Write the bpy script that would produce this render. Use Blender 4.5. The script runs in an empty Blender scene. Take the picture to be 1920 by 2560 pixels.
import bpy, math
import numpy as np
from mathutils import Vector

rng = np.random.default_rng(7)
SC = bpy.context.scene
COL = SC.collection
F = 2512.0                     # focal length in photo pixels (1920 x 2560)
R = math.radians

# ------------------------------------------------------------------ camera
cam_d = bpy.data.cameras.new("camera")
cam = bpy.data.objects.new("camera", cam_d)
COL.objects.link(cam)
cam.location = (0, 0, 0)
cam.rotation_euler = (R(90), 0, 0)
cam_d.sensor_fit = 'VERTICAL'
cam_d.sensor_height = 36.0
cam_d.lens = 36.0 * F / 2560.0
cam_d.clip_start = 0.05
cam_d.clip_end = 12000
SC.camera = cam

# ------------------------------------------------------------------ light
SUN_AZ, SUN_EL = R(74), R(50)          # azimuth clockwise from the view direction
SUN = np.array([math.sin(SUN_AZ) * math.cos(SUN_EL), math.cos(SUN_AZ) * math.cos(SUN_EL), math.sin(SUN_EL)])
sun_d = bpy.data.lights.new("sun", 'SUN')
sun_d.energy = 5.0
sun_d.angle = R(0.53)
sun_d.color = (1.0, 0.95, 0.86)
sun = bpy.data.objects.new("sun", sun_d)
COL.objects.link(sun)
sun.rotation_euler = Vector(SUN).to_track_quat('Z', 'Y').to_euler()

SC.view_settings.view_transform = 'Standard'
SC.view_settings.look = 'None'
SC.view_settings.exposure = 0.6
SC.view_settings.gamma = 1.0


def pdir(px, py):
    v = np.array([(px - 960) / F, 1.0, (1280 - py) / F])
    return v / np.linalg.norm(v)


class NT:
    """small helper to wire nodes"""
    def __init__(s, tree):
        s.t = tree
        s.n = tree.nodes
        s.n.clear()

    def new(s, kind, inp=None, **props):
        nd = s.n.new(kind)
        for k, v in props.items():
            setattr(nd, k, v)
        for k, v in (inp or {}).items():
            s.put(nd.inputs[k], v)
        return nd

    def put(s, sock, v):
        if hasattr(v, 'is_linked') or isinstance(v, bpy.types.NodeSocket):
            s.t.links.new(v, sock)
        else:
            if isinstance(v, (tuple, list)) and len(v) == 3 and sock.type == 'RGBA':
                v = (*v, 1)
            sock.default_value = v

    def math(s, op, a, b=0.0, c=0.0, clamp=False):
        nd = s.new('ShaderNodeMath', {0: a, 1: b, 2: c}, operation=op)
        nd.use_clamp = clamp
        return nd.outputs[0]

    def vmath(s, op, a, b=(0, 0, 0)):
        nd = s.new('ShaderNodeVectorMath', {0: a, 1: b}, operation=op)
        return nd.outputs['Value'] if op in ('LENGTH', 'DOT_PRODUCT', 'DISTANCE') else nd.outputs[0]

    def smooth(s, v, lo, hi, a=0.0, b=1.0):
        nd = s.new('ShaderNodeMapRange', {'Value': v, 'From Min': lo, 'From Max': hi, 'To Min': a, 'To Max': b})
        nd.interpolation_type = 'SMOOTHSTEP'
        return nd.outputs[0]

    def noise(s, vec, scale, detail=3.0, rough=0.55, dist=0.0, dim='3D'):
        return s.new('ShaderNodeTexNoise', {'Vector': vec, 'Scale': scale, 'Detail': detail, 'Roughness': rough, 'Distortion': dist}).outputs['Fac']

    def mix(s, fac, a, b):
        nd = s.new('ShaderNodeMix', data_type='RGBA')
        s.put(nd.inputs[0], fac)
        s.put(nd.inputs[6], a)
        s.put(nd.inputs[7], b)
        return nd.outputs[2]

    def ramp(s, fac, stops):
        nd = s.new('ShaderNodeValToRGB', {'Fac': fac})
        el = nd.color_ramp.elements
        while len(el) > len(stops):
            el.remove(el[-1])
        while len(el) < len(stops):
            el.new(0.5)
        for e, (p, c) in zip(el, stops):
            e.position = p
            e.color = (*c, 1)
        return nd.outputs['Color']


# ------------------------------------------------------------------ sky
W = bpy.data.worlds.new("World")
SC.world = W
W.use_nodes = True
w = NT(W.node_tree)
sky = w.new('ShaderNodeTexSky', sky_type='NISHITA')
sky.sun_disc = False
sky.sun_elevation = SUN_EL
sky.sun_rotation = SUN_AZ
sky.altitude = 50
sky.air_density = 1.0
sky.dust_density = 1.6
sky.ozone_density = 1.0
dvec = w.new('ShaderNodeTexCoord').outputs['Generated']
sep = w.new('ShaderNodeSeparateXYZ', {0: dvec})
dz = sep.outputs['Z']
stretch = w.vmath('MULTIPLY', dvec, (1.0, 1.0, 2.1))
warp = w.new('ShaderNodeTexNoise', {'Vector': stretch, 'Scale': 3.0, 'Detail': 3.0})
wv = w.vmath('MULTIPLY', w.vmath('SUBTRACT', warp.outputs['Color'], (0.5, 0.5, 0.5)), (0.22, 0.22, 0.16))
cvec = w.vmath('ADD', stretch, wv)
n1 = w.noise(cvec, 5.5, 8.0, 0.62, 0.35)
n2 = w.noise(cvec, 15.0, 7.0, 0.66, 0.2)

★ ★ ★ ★

--- What the task requires ---
Print from the first line through the line that contains "R = math.radians", please, including both, and leave out every line outside that stretch.

--- The reply ---
Write the bpy script that would produce this render. Use Blender 4.5. The script runs in an empty Blender scene. Take the picture to be 1920 by 2560 pixels.
import bpy, math
import numpy as np
from mathutils import Vector

rng = np.random.default_rng(7)
SC = bpy.context.scene
COL = SC.collection
F = 2512.0                     # focal length in photo pixels (1920 x 2560)
R = math.radians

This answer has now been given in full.